- **To be done**: Find every line with the word "that" and report how many there are, without any other text.

◆ ◆ ◆ ◆ ◆ ◆ ◆

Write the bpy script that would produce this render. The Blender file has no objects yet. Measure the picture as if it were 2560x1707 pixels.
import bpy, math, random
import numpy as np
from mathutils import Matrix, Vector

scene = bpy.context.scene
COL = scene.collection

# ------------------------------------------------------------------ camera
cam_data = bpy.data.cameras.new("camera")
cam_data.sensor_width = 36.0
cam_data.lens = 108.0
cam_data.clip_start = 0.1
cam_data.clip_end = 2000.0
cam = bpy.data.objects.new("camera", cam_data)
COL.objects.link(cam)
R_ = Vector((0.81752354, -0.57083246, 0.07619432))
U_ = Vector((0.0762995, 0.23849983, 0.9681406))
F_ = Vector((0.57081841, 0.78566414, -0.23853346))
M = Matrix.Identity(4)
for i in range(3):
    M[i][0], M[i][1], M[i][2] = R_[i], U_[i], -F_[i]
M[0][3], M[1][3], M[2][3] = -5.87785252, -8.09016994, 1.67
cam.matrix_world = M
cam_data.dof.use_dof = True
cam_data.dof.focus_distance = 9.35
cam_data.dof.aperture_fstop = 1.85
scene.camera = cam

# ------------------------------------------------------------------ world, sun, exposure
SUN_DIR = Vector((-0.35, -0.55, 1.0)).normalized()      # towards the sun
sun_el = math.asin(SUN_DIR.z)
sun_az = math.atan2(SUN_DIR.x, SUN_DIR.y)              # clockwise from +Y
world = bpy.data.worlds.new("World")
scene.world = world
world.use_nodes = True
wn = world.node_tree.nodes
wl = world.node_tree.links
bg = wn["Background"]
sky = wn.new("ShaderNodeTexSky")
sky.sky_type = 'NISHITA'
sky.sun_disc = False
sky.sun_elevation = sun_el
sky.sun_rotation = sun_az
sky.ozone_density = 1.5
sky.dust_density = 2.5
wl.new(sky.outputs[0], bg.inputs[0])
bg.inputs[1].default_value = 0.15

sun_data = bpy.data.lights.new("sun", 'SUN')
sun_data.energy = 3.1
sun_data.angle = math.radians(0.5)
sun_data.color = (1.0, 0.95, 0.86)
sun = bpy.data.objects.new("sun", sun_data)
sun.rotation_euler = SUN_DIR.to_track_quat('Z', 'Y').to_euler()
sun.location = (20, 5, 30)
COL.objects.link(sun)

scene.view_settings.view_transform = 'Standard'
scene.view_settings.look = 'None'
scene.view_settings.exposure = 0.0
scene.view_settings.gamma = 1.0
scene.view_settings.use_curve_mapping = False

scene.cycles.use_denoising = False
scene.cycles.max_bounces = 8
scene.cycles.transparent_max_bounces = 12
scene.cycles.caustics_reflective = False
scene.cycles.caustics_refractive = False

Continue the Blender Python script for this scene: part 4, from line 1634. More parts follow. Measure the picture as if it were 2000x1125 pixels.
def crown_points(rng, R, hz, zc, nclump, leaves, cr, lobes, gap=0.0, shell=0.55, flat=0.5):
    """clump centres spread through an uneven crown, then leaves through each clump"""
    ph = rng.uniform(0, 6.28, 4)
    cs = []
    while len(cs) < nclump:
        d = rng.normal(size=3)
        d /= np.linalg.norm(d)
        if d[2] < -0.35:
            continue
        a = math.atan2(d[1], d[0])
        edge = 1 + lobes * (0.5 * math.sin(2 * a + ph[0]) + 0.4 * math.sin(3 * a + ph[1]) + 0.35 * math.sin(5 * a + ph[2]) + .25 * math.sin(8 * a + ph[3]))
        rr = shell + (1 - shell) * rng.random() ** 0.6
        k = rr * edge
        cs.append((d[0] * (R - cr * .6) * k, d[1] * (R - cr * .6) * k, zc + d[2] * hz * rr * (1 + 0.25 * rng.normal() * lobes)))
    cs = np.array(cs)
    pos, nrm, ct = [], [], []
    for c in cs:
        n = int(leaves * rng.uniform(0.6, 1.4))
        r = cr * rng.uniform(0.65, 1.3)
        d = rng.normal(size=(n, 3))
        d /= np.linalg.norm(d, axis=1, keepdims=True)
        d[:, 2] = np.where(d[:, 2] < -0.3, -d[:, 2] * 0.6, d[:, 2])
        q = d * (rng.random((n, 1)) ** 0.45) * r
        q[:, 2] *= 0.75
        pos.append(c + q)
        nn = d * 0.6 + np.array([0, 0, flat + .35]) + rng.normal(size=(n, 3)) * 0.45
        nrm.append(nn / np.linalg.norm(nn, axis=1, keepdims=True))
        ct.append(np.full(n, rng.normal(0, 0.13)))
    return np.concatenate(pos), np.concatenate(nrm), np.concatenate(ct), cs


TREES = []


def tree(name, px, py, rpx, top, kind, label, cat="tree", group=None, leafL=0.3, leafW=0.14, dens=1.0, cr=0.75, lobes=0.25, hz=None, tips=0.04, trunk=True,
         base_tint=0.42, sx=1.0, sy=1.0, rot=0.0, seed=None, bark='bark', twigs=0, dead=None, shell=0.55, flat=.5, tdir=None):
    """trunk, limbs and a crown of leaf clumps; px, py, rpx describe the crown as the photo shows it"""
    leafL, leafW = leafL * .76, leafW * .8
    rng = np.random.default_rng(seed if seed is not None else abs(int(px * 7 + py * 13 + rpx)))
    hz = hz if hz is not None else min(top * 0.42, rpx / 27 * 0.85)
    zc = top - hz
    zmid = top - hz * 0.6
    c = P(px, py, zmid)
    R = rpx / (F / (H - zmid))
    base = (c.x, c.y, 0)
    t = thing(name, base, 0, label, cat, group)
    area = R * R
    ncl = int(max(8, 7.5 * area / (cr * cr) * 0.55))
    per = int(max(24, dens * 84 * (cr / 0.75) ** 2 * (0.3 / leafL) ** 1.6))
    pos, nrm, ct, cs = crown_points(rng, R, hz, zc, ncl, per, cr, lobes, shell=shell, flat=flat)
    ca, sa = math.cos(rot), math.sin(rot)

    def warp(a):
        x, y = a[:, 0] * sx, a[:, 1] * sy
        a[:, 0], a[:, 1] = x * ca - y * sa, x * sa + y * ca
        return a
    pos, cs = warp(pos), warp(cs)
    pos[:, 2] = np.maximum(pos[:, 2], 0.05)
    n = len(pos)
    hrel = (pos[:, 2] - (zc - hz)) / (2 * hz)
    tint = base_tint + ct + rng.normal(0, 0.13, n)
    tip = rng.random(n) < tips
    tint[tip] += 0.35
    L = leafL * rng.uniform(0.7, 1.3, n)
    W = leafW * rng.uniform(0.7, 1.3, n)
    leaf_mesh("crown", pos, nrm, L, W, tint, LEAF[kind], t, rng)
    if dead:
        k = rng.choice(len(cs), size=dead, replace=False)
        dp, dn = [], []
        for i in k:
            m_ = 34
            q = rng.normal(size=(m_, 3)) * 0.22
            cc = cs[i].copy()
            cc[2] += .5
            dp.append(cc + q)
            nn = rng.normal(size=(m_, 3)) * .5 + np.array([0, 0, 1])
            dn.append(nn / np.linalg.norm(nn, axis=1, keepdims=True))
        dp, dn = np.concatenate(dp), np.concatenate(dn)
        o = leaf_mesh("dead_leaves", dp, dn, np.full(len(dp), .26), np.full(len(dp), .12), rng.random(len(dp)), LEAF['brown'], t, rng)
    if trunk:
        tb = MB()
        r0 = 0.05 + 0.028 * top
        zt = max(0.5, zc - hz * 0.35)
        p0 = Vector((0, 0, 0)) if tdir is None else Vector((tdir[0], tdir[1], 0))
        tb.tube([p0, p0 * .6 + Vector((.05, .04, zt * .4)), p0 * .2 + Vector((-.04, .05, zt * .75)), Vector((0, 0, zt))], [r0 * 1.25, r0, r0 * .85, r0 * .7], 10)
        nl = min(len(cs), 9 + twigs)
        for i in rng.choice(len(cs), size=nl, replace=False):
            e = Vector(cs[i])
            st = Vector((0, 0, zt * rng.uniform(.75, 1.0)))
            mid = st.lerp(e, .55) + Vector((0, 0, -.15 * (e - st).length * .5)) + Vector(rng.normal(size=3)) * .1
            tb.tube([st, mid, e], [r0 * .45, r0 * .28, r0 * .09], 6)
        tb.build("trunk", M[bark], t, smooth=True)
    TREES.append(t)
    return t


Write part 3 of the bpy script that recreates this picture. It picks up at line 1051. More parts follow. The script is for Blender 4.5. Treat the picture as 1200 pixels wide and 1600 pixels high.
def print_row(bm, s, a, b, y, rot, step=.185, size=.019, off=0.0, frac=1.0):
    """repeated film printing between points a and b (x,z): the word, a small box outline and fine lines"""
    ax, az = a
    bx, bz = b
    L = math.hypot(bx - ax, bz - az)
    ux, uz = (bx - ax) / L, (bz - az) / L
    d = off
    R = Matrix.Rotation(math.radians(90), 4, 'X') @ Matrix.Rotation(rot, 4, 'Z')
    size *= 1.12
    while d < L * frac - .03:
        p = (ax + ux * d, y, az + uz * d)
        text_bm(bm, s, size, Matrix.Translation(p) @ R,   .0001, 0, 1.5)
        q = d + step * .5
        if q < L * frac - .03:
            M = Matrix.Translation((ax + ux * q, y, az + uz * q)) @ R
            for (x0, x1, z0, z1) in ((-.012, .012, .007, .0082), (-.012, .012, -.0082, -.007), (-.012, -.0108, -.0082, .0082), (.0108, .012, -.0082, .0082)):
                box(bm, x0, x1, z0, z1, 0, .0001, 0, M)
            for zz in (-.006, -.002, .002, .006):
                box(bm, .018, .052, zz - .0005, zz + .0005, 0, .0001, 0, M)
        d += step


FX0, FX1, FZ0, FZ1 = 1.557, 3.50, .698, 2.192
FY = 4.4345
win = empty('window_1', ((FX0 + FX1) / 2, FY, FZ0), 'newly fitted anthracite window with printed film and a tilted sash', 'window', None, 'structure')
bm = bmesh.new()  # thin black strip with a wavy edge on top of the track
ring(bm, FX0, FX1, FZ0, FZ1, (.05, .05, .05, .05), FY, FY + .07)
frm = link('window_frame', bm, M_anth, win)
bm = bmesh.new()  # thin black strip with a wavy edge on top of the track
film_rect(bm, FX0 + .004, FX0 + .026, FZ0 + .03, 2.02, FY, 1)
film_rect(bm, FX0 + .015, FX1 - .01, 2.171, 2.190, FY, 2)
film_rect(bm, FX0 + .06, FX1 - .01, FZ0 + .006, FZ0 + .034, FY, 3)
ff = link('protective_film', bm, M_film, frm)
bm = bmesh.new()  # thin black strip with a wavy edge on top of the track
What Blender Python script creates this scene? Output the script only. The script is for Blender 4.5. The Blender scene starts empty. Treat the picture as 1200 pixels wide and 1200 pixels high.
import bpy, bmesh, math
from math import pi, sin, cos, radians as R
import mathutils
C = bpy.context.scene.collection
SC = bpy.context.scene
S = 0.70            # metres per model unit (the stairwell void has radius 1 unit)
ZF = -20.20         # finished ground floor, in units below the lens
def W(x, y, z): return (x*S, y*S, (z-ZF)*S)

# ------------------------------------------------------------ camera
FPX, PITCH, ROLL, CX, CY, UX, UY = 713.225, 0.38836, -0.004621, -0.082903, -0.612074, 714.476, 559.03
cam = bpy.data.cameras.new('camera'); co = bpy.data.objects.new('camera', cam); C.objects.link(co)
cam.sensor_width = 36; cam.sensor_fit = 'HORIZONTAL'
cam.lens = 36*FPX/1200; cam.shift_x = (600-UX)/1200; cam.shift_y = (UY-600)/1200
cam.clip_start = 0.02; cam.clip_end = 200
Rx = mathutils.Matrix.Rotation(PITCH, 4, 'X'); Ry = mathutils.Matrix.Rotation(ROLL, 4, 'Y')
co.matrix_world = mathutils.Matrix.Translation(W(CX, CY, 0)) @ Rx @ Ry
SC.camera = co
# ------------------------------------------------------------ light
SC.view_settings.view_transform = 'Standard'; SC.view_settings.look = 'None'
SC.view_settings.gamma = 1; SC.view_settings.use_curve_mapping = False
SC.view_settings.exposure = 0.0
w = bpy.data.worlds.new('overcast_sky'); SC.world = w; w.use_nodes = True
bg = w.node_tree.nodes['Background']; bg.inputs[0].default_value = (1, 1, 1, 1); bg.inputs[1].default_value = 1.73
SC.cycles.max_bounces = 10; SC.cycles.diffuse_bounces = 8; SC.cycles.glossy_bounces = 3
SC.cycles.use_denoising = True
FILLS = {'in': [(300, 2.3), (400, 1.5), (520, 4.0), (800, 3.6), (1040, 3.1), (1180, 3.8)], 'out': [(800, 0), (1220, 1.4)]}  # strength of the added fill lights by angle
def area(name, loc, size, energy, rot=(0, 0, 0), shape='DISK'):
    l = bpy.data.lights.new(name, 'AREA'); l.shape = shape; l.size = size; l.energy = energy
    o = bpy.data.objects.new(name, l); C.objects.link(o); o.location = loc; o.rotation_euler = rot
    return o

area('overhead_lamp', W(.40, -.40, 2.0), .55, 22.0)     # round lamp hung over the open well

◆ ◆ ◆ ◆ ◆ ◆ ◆

- **Reply**: 2